Prompt — Every line of the material is to be repeated exactly as it stands.

Data block —
•••••

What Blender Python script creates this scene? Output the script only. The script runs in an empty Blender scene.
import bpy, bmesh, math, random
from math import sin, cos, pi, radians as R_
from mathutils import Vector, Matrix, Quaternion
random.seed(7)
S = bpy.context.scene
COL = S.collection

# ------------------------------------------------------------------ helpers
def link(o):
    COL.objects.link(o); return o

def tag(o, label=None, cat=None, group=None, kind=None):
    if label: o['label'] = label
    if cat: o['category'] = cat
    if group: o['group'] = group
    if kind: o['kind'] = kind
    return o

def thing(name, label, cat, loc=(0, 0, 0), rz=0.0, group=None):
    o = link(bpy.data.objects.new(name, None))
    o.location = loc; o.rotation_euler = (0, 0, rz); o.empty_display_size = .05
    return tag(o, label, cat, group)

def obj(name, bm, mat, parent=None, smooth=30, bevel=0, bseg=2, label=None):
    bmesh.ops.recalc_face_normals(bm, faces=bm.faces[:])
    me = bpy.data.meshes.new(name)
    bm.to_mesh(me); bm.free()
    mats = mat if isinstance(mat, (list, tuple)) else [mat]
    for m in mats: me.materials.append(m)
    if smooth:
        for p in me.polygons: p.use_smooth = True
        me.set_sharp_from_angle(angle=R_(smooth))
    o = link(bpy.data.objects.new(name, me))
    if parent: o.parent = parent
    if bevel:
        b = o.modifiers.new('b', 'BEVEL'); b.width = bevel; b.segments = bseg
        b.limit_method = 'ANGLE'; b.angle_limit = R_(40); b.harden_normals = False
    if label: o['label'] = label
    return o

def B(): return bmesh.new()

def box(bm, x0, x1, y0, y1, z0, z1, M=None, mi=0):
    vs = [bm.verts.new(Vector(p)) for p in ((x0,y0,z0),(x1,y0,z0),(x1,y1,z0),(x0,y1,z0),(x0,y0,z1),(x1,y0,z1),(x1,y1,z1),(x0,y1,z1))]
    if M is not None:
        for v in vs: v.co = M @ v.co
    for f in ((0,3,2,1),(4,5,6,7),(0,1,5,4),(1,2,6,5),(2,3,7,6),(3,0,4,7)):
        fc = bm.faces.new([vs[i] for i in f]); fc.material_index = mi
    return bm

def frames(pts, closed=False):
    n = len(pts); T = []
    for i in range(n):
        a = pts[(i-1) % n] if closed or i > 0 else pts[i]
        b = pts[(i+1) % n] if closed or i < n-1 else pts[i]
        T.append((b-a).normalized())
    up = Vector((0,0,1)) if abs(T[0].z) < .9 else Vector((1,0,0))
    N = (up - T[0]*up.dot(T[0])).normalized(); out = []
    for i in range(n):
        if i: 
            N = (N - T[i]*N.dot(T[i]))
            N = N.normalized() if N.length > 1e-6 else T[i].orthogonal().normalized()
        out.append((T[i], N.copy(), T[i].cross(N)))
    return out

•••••

Result for this task —
What Blender Python script creates this scene? Output the script only. The script runs in an empty Blender scene.
import bpy, bmesh, math, random
from math import sin, cos, pi, radians as R_
from mathutils import Vector, Matrix, Quaternion
random.seed(7)
S = bpy.context.scene
COL = S.collection

# ------------------------------------------------------------------ helpers
def link(o):
    COL.objects.link(o); return o

def tag(o, label=None, cat=None, group=None, kind=None):
    if label: o['label'] = label
    if cat: o['category'] = cat
    if group: o['group'] = group
    if kind: o['kind'] = kind
    return o

def thing(name, label, cat, loc=(0, 0, 0), rz=0.0, group=None):
    o = link(bpy.data.objects.new(name, None))
    o.location = loc; o.rotation_euler = (0, 0, rz); o.empty_display_size = .05
    return tag(o, label, cat, group)

def obj(name, bm, mat, parent=None, smooth=30, bevel=0, bseg=2, label=None):
    bmesh.ops.recalc_face_normals(bm, faces=bm.faces[:])
    me = bpy.data.meshes.new(name)
    bm.to_mesh(me); bm.free()
    mats = mat if isinstance(mat, (list, tuple)) else [mat]
    for m in mats: me.materials.append(m)
    if smooth:
        for p in me.polygons: p.use_smooth = True
        me.set_sharp_from_angle(angle=R_(smooth))
    o = link(bpy.data.objects.new(name, me))
    if parent: o.parent = parent
    if bevel:
        b = o.modifiers.new('b', 'BEVEL'); b.width = bevel; b.segments = bseg
        b.limit_method = 'ANGLE'; b.angle_limit = R_(40); b.harden_normals = False
    if label: o['label'] = label
    return o

def B(): return bmesh.new()

def box(bm, x0, x1, y0, y1, z0, z1, M=None, mi=0):
    vs = [bm.verts.new(Vector(p)) for p in ((x0,y0,z0),(x1,y0,z0),(x1,y1,z0),(x0,y1,z0),(x0,y0,z1),(x1,y0,z1),(x1,y1,z1),(x0,y1,z1))]
    if M is not None:
        for v in vs: v.co = M @ v.co
    for f in ((0,3,2,1),(4,5,6,7),(0,1,5,4),(1,2,6,5),(2,3,7,6),(3,0,4,7)):
        fc = bm.faces.new([vs[i] for i in f]); fc.material_index = mi
    return bm

def frames(pts, closed=False):
    n = len(pts); T = []
    for i in range(n):
        a = pts[(i-1) % n] if closed or i > 0 else pts[i]
        b = pts[(i+1) % n] if closed or i < n-1 else pts[i]
        T.append((b-a).normalized())
    up = Vector((0,0,1)) if abs(T[0].z) < .9 else Vector((1,0,0))
    N = (up - T[0]*up.dot(T[0])).normalized(); out = []
    for i in range(n):
        if i: 
            N = (N - T[i]*N.dot(T[i]))
            N = N.normalized() if N.length > 1e-6 else T[i].orthogonal().normalized()
        out.append((T[i], N.copy(), T[i].cross(N)))
    return out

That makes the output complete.